Deep seated and tapped into the cosmos.
That Song which nourishes me without the need of another to feed it to me. I radiated, tear-stained, transmuted with joy into a multi-dimensional place, layers and eons all visible, and suddenly I joined full-throated in this song without words. I sang aloud wordless notes, my voice bounding off the stones and out into the graveyard. my voice as song, weaving in multitudinous patterns through oaken leaves, sprung green. My hands worked patterns in the air on their own, shaping with song notes which sank deep into the earth and wrapping the bones of those thousands of men, many of them mere boys of 17… swaddling them with tenderness and care and such unbounded love. My body spun and spiraled, every cell now song which joined the larger Song and I soared to the heavens, gasping like one long submerged underwater, replenished by this unending, all embracing, singing current that runs like an umbilicus throughout all things. I was, in that brief span of time and space, all-encompassing song. With the Song, I too was everywhere present and filled the great void, like sunlight spreading across the galaxy. Expanding like life-imbuing mycelium everywhere. Like a bird in flight, or dragon upborne, I was, and suddenly am: free! Gloriously resurrected from my personal Underworld with this Song. This breath of Life. I quieted, the song still vibrating within me. I rested and pondered. Treasuring what I had experienced… unsought. For me, I now understand that part of who I am is this creature of singing starlight set eternally aglow.
I didn’t find god.
Or religion.
I found myself.
One with the divine… the song… the golden, energetic current of the cosmos.

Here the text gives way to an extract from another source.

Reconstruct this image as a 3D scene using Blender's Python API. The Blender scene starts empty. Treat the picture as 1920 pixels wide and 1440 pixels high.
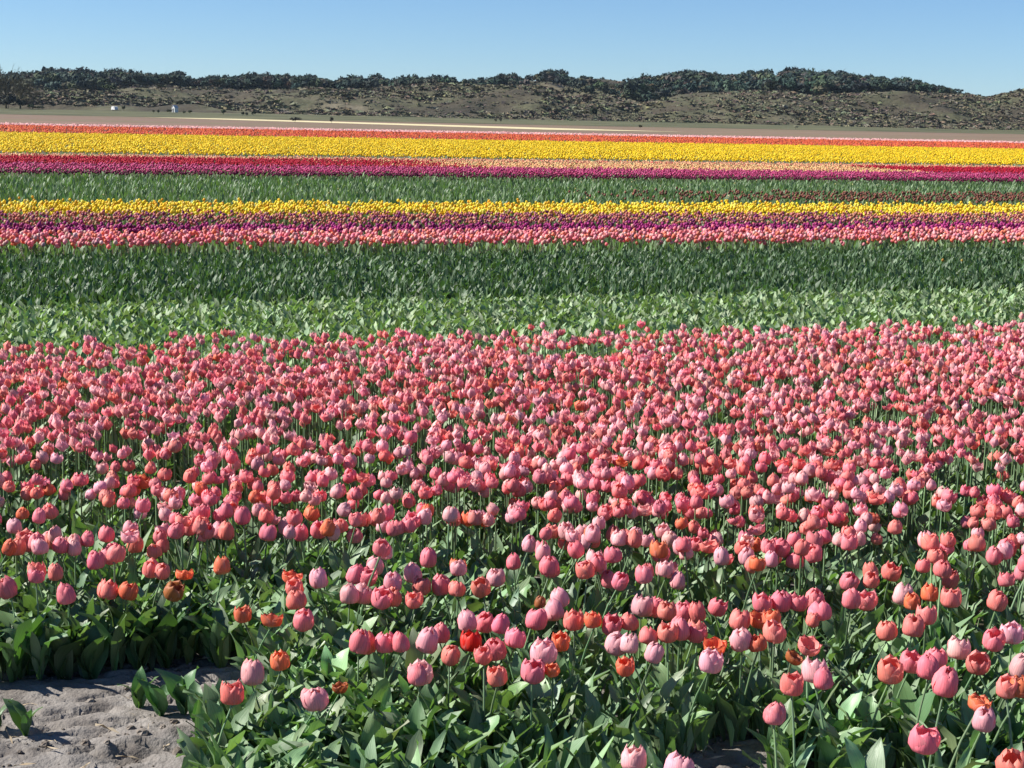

Separate yet connected in a way that supports full sovereignty as the primary state of being for all creatures.
“In the fullness of time…”
Sometimes slowly.
Sometimes seemingly invisibly.
Then one day unexpectedly, bursting out perhaps, vibrantly with shouts of gladsome joy.
Triumphant.
Years later.
Late bloomer indeed.
Keep moving, Beloved.
Even in stillness, grow towards the light.
Push past fear and say,
“It’s my fucking life. Time to truly live it.”